Oui, en même temps ma mère m’a eue à 24 ans ! C’était encore une ado, mes grand-parents, jeunee aussi, m’ont tout de suite adorée. J’ai été entourée de beaucoup d’amour.
Comment décrirais-tu ton grand-père, quel genre d’homme était-il ?
Un homme qui imposait le respect, un homme tellement aimable, tellement gentil et tellement généreux. Il n’était pas du genre à faire des caprices sur un tournage, il disait bonjour à chaque technicien. Il était très doux même s’il m’intimidait du haut de son 1m92 !
Il t’a partagé des petits conseils de scène ?
Non. C’est ma grand-mère qui me parle d’élocution, d’articulation, de mouvement, d’attitude corporelle… Elle lui donnait des conseils à lui aussi. Tu sais « derrière chaque grand homme se cache une femme ». C’est ma grand-mère qui me dirige, encore aujourd’hui ! Elle est très sévère mais juste.
Je pourrai dire sur mon lit de mort que j’ai tourné avec Clint Eastwood, c’est ma petite fierté.
Tu t’es donc lancée juste après ton Bac…
Oui, parce qu’il faut savoir que dans ma famille, personne n’a eu le bac sauf moi ! La condition sine qua non de mes études de théâtre était de l’obtenir.

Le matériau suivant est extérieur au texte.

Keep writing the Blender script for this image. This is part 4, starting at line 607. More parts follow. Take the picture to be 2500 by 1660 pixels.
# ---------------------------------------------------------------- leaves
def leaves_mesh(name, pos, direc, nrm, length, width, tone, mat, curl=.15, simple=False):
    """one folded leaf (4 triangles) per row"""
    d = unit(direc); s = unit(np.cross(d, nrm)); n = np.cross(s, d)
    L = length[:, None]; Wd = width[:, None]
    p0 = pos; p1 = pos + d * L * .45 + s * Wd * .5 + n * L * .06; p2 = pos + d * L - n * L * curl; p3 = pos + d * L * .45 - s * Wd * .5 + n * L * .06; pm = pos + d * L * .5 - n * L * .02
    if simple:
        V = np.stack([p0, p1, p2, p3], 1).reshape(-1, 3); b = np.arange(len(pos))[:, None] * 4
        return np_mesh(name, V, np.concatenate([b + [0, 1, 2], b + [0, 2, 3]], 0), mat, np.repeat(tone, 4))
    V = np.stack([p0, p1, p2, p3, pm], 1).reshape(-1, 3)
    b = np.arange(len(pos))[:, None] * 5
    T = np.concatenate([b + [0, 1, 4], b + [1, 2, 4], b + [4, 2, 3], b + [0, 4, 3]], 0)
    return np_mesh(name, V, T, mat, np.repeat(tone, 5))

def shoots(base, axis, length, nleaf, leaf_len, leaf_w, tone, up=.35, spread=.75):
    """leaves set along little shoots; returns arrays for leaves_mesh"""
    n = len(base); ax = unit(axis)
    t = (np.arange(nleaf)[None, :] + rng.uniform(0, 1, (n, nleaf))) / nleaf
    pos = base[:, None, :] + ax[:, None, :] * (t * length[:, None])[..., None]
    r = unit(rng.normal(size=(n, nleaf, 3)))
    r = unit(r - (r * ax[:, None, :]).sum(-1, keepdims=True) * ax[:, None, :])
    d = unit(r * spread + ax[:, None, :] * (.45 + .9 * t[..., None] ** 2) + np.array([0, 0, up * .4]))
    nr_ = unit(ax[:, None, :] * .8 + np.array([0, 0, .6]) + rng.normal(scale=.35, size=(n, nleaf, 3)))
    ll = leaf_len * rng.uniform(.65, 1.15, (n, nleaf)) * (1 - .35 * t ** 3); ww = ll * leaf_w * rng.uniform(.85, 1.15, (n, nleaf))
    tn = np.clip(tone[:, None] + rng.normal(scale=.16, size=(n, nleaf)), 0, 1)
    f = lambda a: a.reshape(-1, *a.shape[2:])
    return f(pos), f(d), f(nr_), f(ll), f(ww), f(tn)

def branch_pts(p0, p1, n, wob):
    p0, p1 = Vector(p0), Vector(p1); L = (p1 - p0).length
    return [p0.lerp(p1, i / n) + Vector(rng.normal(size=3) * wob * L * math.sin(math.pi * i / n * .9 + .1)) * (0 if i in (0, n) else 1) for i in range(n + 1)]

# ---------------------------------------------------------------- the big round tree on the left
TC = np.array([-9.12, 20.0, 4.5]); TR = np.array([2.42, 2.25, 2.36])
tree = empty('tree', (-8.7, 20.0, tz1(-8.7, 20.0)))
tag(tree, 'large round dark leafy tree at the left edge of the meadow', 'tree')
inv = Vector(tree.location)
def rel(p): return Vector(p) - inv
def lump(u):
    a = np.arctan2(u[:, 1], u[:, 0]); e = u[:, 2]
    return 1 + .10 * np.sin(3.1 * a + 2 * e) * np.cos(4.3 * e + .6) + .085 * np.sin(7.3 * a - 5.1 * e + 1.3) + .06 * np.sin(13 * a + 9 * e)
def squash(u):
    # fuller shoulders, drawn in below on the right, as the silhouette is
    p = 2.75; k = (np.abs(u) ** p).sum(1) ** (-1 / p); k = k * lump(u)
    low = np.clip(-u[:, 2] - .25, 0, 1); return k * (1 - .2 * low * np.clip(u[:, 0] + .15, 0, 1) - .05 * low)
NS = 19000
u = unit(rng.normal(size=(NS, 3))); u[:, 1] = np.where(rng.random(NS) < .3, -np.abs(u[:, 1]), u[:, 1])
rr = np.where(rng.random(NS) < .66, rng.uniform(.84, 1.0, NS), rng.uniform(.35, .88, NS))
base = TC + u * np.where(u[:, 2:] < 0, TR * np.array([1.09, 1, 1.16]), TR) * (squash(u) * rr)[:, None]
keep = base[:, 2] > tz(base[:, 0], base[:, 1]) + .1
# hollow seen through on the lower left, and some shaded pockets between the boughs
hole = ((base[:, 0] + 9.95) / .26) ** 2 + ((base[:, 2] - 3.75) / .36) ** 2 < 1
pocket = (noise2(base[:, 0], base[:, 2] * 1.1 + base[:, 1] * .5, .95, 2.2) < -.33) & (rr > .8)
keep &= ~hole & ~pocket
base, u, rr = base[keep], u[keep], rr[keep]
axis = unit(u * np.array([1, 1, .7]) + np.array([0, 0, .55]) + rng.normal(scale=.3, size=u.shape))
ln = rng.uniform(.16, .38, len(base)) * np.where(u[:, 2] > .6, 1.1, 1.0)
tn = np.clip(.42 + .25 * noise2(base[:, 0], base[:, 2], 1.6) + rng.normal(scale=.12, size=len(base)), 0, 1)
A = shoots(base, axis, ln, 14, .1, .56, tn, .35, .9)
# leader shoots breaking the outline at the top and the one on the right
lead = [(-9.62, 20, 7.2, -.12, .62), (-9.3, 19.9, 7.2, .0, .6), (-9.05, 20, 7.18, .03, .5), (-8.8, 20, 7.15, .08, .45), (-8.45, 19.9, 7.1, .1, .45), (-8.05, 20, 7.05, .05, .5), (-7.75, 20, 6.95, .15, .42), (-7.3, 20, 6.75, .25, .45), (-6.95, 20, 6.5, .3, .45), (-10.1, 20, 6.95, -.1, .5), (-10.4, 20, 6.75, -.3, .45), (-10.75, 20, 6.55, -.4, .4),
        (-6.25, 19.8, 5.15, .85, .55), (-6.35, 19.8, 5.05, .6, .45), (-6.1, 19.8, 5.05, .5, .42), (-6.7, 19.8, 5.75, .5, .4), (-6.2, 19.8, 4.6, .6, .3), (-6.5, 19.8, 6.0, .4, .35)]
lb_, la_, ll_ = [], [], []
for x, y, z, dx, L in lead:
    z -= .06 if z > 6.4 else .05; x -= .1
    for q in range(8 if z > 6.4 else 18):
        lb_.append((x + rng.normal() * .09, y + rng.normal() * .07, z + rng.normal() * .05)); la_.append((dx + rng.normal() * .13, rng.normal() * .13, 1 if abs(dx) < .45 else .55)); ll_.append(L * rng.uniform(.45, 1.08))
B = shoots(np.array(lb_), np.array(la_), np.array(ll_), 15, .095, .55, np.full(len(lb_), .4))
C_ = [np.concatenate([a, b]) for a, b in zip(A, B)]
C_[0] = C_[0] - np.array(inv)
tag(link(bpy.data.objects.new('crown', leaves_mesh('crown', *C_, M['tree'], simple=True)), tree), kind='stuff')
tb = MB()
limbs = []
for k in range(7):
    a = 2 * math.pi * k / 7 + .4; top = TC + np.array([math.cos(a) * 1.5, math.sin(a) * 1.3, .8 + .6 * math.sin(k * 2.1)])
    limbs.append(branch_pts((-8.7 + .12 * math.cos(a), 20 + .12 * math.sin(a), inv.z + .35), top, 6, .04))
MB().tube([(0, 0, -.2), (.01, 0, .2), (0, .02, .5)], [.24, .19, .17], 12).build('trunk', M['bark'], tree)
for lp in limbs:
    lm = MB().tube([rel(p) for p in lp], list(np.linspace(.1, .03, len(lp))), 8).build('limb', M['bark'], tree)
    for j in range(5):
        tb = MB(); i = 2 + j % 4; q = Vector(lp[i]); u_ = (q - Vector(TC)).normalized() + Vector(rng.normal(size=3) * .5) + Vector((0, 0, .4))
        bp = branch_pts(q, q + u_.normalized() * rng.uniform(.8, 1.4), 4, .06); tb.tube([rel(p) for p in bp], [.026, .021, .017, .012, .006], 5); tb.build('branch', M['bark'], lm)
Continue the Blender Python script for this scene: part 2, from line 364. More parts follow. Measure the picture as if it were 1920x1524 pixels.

C’était absurde, mais je l’ai eu. Ma famille était ravie, moi je me suis dit « Allez, maintenant ça c’est fait » et j’ai appris le métier pendant trois ans à l’École Eva Saint-Paul.
Quel a été ton premier grand rôle ?
Mercedes Suza-Lobo dans le film Les fautes d’orthographes de Jean-Jacques Zilbermann. Le théâtre n’est venu que bien plus tard.
Tu as fait une apparition dans le dernier film de Clint Eastwood Le 15h17 pour Paris. Tu as aimé tourner avec lui ?
C’est allé tellement vite, j’avais trois phrases à dire tu sais ! (rires) Mais je pourrai dire sur mon lit de mort que j’ai tourné avec Clint Eastwood, c’est ma petite fierté. Le tournage a duré 2 jours dans un Thalys qui faisait sans cesse des allers-retours Amsterdam-Paris. C’était vraiment très confiné, Clint Eastwood tourne très rapidement, il fait très peu de prises, j’ai été très surprise ! Je n’ai même pas été briefée avant la scène. On m’a dit « Action », j’ai fait ce que je pensais être bon de faire, après on s’est serré la main il m’a dit « C’est super » et puis voilà. C’était très bizarre, mais il est comme ça, il ne donne pas d’indications, il te laisse une liberté totale. C’est ce que disent tous les acteurs qui tournent avec lui.
Tu as une petite fille de 4 ans, elle comprend le métier de maman ?
Elle commence à comprendre doucement même si ce n’est pas évident quand elle me voit à la télé ou sur mon ordinateur. Je l’ai emmenée une fois sur un tournage et je lui ai fait écouter les répétitions : elle ne comprenait pas pourquoi on répétait constamment la même scène ! (rires)
Tu as envie de développer cette fibre artistique chez elle ?
Je l’emmènerai certainement sur des tournages comme je le fais déjà et peut-être qu’elle viendra me voir jouer sur scène. Le théâtre est super épanouissant pour les enfants, ça les aide à se développer, à s’affirmer. Mais je ne vais pas la pousser absolument à tout connaître du métier.
Quels sont tes projets dans les prochains jours ?
J’ai un projet de théâtre au Ciné 13 pour un festival de Benjamin Bellecourt et Salomé Lelouch qui s’appelle Le festival des mises en capsule et qui se déroule du 21 mai au 9 juin. C’est un festival qui permet à des jeunes auteurs de proposer des créations de 30 minutes. C’est comme un festival de court-métrages mais pour le théâtre ! Je vais jouer avec Jeanne Arènes et c’est Barbara Lamballais qui met en scène : il s’agit d’une pièce sur le procès de Bobigny qui a permis la loi Simone Veil. Sujet super intéressant…
Sujet féministe engagé. C’est voulu ?
Depuis Maison Close, je suis assez féministe, mais ce n’est pas spécialement prémédité. Je suis beaucoup entourée de femmes, c’est assez jubilatoire de s’imposer dans ce milieu.
Tu as des désirs d’écriture?
Tout le monde me pousse à écrire. J’envie beaucoup mes copines qui ont déjà commencé à écrire et réaliser mais je n’ai pas encore la pulsion créatrice. Je suis plutôt du genre à attendre qu’on me prenne par la main ! (rires) Mais en ce moment je travaille sur une adaptation d’une pièce anglaise, j’y amène à ma vision. C’est un beau projet pour l’après-Guépardes.